Complex trajectory method in time-dependent WKB

TL;DR

This paper enhances the time-dependent WKB method by superposing crossing trajectories and including higher order terms, improving its accuracy in quantum wavefunction propagation, especially in interference regions.

Contribution

It introduces a superposition approach of crossing trajectories and higher order expansions to improve TDWKB accuracy in interference regions.

Findings

Superposition of crossing trajectories extends TDWKB applicability.

Higher order terms improve approximation accuracy.

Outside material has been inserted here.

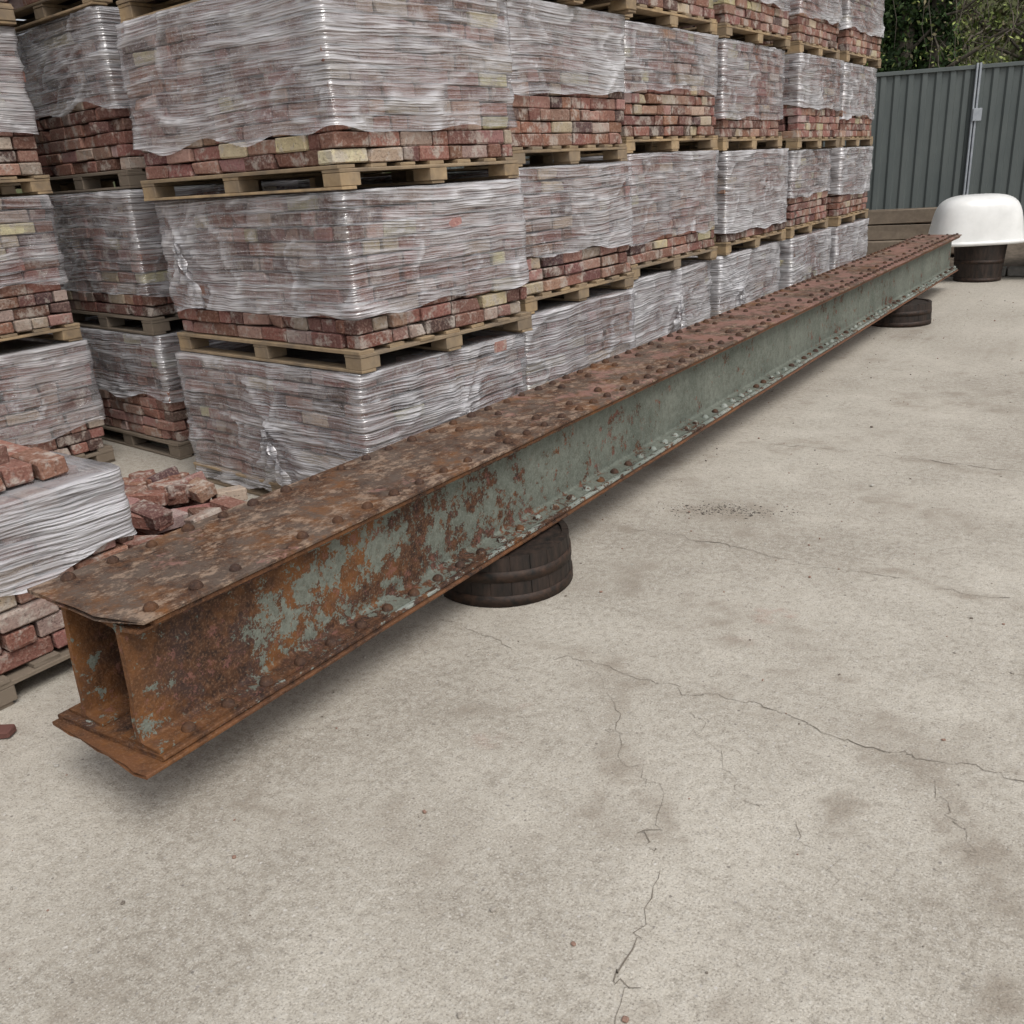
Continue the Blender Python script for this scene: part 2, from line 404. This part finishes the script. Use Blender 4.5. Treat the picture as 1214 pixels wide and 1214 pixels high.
sweep('top_plate_outer',plate_prof(XL-.012,XR+.006,Z1-.013,Z1),Yn+.0,Yf,MTOP,cut=ragged(.016,1,-.02,.45))
sweep('top_plate_inner',plate_prof(XL,XR-.004,Z1-.032,Z1-.0155),Yn+.022,Yf-.03,MEDGE,cut=ragged(.012,2,.1))
sweep('bottom_plate_outer',plate_prof(XL-.006,XR+.01,Z0,Z0+.012),Yn-.03,Yf,MEDGE,cut=ragged(.012,3,-.05))
sweep('bottom_plate_inner',plate_prof(XL,XR,Z0+.0145,Z0+.028),Yn-.015,Yf-.01,MBOT,cut=ragged(.012,4,.05))
def ibeam(name,xc,w,zb,zt,matl,ya,yb,cutf):
    tw=.009; tf=.012; r=.013; h=w/2
    pr=[]
    def fil(cx,cz,a0,a1):
        for i in range(5):
            a=a0+(a1-a0)*i/4; pr.append((cx+r*math.cos(a),cz+r*math.sin(a)))
    pr+= [(xc-h,zb),(xc+h,zb),(xc+h,zb+tf*.6)]
    fil(xc+tw+r,zb+tf+r,-math.pi/2,-math.pi)
    for i in range(1,8): pr.append((xc+tw,zb+tf+r+(zt-zb-2*tf-2*r)*i/8))
    fil(xc+tw+r,zt-tf-r,math.pi,math.pi/2)
    pr+= [(xc+h,zt-tf*.6),(xc+h,zt),(xc-h,zt),(xc-h,zt-tf*.6)]
    fil(xc-tw-r,zt-tf-r,math.pi/2,0)
    for i in range(7,0,-1): pr.append((xc-tw,zb+tf+r+(zt-zb-2*tf-2*r)*i/8))
    fil(xc-tw-r,zb+tf+r,0,-math.pi/2)
    pr+=[(xc-h,zb+tf*.6)]
    return sweep(name,pr,ya,yb,matl,cut=cutf)
def wcut(x,z,j,ny,y):
    if j==0:
        t=(z-Z0)/(Z1-Z0); return y+noise.noise(Vector((x*9,z*14,1)))*.008+.02*t
    return y
ibeam('front_joist',-2.045,.165,Z0+.0295,Z1-.0335,MWEB,Yn+.005,Yf-.01,wcut)
ibeam('rear_joist',-2.305,.165,Z0+.0295,Z1-.0335,MWEB,Yn+.01,Yf-.01,wcut)
bm=bmesh.new(); bmesh.ops.create_uvsphere(bm,u_segments=12,v_segments=8,radius=.0190)
bmesh.ops.delete(bm,geom=[v for v in bm.verts if v.co.z<-.001],context='VERTS')
bm.verts.index_update(); RV=np.array([v.co[:] for v in bm.verts])*np.array([1,1,.95]); RF=[[v.index for v in f.verts] for f in bm.faces]; bm.free()
Rt=Batch();Rb=Batch();Rn=Batch()
n=int((Yf-Yn-.12)/.135)
for i in range(n+1):
    y=Yn+.09+i*.135
    for xx,s in ((XR-.045,0),(XL+.035,.0),(XR-.135,.067),(XL+.125,.067)):
        if s and (i%2 or y<2.6): continue
        k=RS.uniform(.85,1.1)
        if RS.rand()<.03: continue
        Rt.add(RV*k+np.array([xx+RS.normal(0,.003),y+s+RS.normal(0,.004),Z1+.0005]),RF)
    (Rn if (y<2.4 or RS.rand()<.3) else Rb).add(RV*1.08*RS.uniform(.95,1.05)+np.array([XR-.034+RS.normal(0,.002),y+.03,Z0+.038]),RF)
    Rb.add(RV*np.array([1,1,-1])*.95+np.array([XR-.035,y+.03,Z0]),[f[::-1] for f in RF])
Rt.make('top_rivets',MRIV,G,True); Rb.make('flange_rivets',MBOT,G,True); Rn.make('flange_rivets_rusty',MRIV,G,True)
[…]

Method shows potential as an alternative to existing semiclassical techniques.

Abstract

We present a significant improvement to a time-dependent WKB (TDWKB) formulation developed by Boiron and Lombardi [JCP {\bf108}, 3431 (1998)] in which the TDWKB equations are solved along classical trajectories that propagate in the complex plane. Boiron and Lombardi showed that the method gives very good agreement with the exact quantum mechanical result as long as the wavefunction does not exhibit interference effects such as oscillations and nodes. In this paper we show that this limitation can be overcome by superposing the contributions of crossing trajectories. We also demonstrate that the approximation improves when incorporating higher order terms in the expansion. These improvements could make the TDWKB formulation a competitive alternative to current time-dependent semiclassical methods.